90 Ill. App. 260 | Ill. App. Ct. | 1900
delivered the opinion of the court.
It is contended by appellant’s counsel that there was sufficient evidence to go to the jury, tending to show that the injury was caused by the negligence of appellee, and that the court erred in directing a verdict for the defendant at the conclusion of all the evidence.
The declaration alleged that “it was the duty of the defendant to keep and maintain its cars, machinery and tracks in a safe and proper condition.” The real duty, however, is to use ordinary and reasonable care and diligence so to do; and it is insisted by appellee’s counsel that the evidence, with all reasonable inferences to be drawn therefrom, is insufficient to support any other verdict than not guilty. Offut v. Columbian Exposition, 175 Ill. 472; Boyle v. I. C. R. R. Co., 88 Ill. App. 255.
Appellant’s counsel urges that the car could not have dumped unless the hook was turned, and that it was for the jury to determine what caused the hook to turn, and whether the dumping of the car was not caused by reason of the defective condition of the track. The law did not, however, require appellee to furnish machinery and tracks for employes which should be absolutely safe or of the best character. The “ duty imposed is to use reasonable and ordinary care and diligence in providing safe machinery, tracks and switches for the use of those engaged in its service.” Ill. C. Co. v. Sanders, 166 Ill. 279 (278); Hess v. Rosenthal, 160 Ill. 621 (628). Subject to the implied undertaking of the master that he will use all reasonable care to furnish safe premises, machinery and appliances, and to employ competent and prudent co-employes, the servant assumes all the risks ordinarily incident to the employment. Consolidated Coal Co. v. Haenni, 146 Ill. 614 (623). In the case before us, a jury might have found that the turning of the hook and the dumping of the car were caused by the unevenness of the track at the place where the accident occurred, and still impute no . liability to appellee. By moving to instruct the jury to find appellee not guilty, the latter’s counsel admitted the truth of all evidence tending to show that the uneven condition of the tramway caused the dumping of the car, and all inferences to be fairly and rationally drawn therefrom. (Offut v. Columbian Exposition, supra.) But the material issue was the negligence of the defendant, and where there is no evidence before the jury on such material issue in favor of the party holding the affirmative on which the jurjr could, in the eye of the law, reasonably find in his favor, the court may direct a verdict in favor of the defendant. Frazer v. Howe, 106 Ill. 563. Whether a party has been guilty of negligence is a question of fact for the jury, it is true; but like every other question of fact, it must be sustained by evidence if it is to be submitted to their consideration.
The tracks in question were temporary in their nature, frequently moved, and there is no evidence tending to show that they were not laid and maintained in as safe a manner as the conditions permitted. They were necessarily laid to answer the purpose for which they were used, upon the ordinary surface of the earth in part, and in part upon the material excavated, which was soft, unsettled and uneven. Appellant himself had been employed in laying these tracks, and was entirely familiar with their construction and condition at the place where he was hurt.
So, too, with reference to the hook or pin which fastened the car.
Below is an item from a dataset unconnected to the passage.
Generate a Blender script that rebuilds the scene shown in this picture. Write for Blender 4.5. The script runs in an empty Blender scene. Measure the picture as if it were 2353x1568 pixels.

It was somewhat loose, but no more so apparently than its ordinary use required. Its condition and the fact that it was liable to be loosened from outside causes and so dump the car, was as well known to appellant as to any one. It was, so far as appears, the best-known appliance in use for the purpose. It is undisputed that appellee’s superintendent with two assistants had inspected the car an hour before the accident, after appellant had begun to operate it, and had put in a new hook or pin. A subsequent examination by appellant’s witness, the blacksmith, immediately after the accident, showed no defect. This witness, who was fifteen to twenty feet away when the accident occurred, could not find any defect in the car or fastening to which he could ascribe the premature dumping. While the tracks were uneven, they were not so much so as to derail the car. The only possible effect their condition could have had in causing the accident may have been to throw the weight of the load on the side, bearing down the car so as to slacken the chain on that side enough to loosen the hook orpin, and release the box so as to cause it to dump its contents. In this alone, so far as appears, there was no danger to appellant. He was not in the way of the dumping car. The injury seems to have been caused by his being unprepared for it and taken by surprise. He was struck, he says, by the chain, and was thrown, or fell, in front of the moving car. The injury is serious and deplorable, but was not, so far as this evidence shows, caused by negligence of appellee, and the trial court committed no error in directing a verdict accordingly.
Appellee introduced in evidence a release, which appellant claims is no bar to the action, because obtained by alleged fraud and because of failure of the consideration. In view of the conclusion upon the question of negligence, as above stated, it is not necessary to consider this branch of the case at any length. While we do not regard the objections made to the release as sustained by the evidence, it is immaterial if appellant has no cause of action, whether the release was valid or not.
The judgment of the Circuit Court must be affirmed.